Los pasos de mi incorporación al Opus Dei

Francisco Ponz. MI ENCUENTRO CON EL FUNDADOR DEL OPUS DEI. Madrid, 1939-1944

Al pedir la admisión en el Opus Dei en febrero de 1940, mi decisión interior fue de entregarme al Señor para siempre. No me preocupé de saber qué era jurídicamente la Obra, ni de precisar en términos técnicos las consecuencias morales del compromiso que establecía con Dios. Conocía, sin embargo, todo lo esencial. Era cuestión de responder a una invitación divina y de guardar lealtad durante toda la vida a la palabra que daba al Señor y al Padre. Gracias a Dios, desde entonces nunca se me ha pasado por la cabeza dudar de la llamada recibida. Pienso que a los demás que llegaban al Opus Dei les ocurría algo parecido. El Señor nos daba gran fe en que la Obra era de Dios, en que Él la sacaría adelante, y en el singular papel del Padre, y esto resultaba más que suficiente. Nos fiábamos con plena seguridad del Padre. Y no dudábamos de que, como él enseñaba, aunque nos viéramos del todo incapaces y llenos de defectos, Dios, que nos había llamado, nos daría las gracias necesarias para ser fieles. Si alguno abandonó luego el camino emprendido, me parece que no fue por falta de fe en el Padre y en la Obra, sino por no verse con fuerzas o condiciones suficientes.

Hasta mi incorporación definitiva al Opus Dei estaban previstas diversas etapas, sujetas a unos plazos concretos. Pero el Padre podía flexibilizar esos plazos dependiendo de las circunstancias. Así ocurrió en mi caso: hice la admisión en la Obra en la fiesta de san José de 1940, durante la Semana de Estudio, y la incorporación jurídica temporal el 5 de junio del mismo año. Un par de meses más tarde supe que algunos iban a hacer la incorporación definitiva a la Obra el 2 de octubre, y quise sumarme a ellos. Esto resultó mucho más difícil, porque el Padre no tenía ninguna prisa: pensaba que yo era muy joven y que no se perdía nada por esperar más tiempo. Álvaro me aconsejó que le escribiera al Padre.
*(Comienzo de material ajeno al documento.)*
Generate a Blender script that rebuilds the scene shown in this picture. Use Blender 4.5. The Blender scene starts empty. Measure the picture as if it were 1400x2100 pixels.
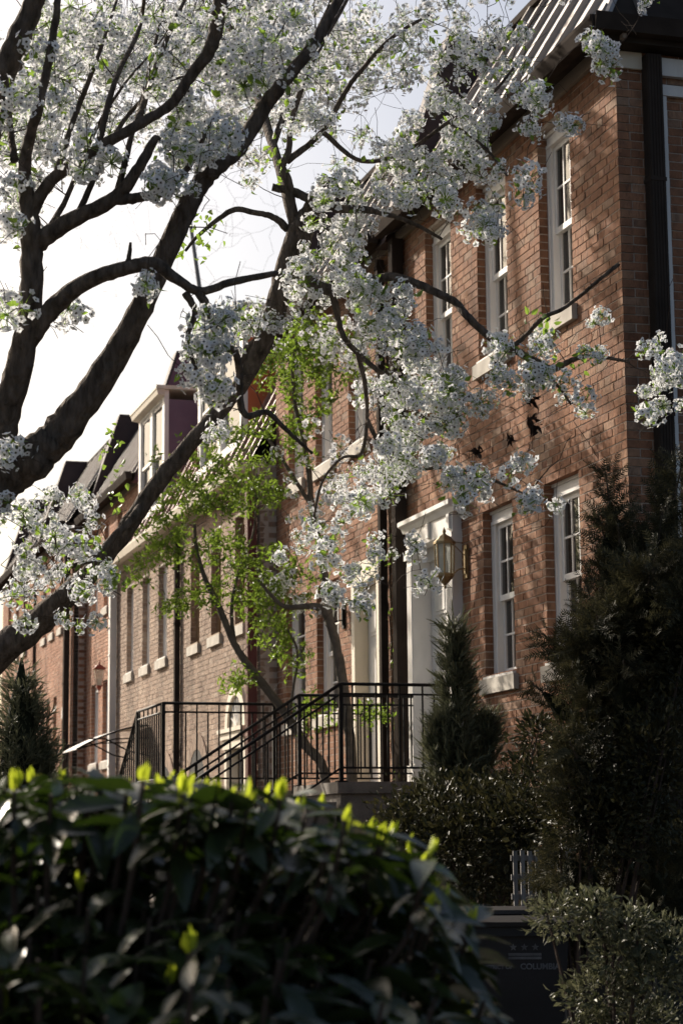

Recuerdo que la carta fue bastante breve, una cuartilla por ambas caras, escrita con mucha fuerza, como de aragonés a aragonés. Aunque han pasado desde entonces sesenta años, recuerdo que comenzaba con un "¡Quiero! ¡Porque me da la gana!", que tantas veces había oído decir al Padre que era la razón más sobrenatural para entregarse al Señor. Luego daba otras razones: si había tenido ya edad para apartarme del Señor, la tenía también para comprometerme a seguirle durante toda mi vida; y la de que en Aragón, como él bien sabía, se alcanzaba entonces la mayoría de edad a los veinte años, en lugar de a los veintitrés que establecía el derecho común, y yo estaba a punto de cumplir los veintiuno. Días más tarde me dio Álvaro la gran noticia de que el Padre me permitía hacer la incorporación definitiva el 2 de octubre.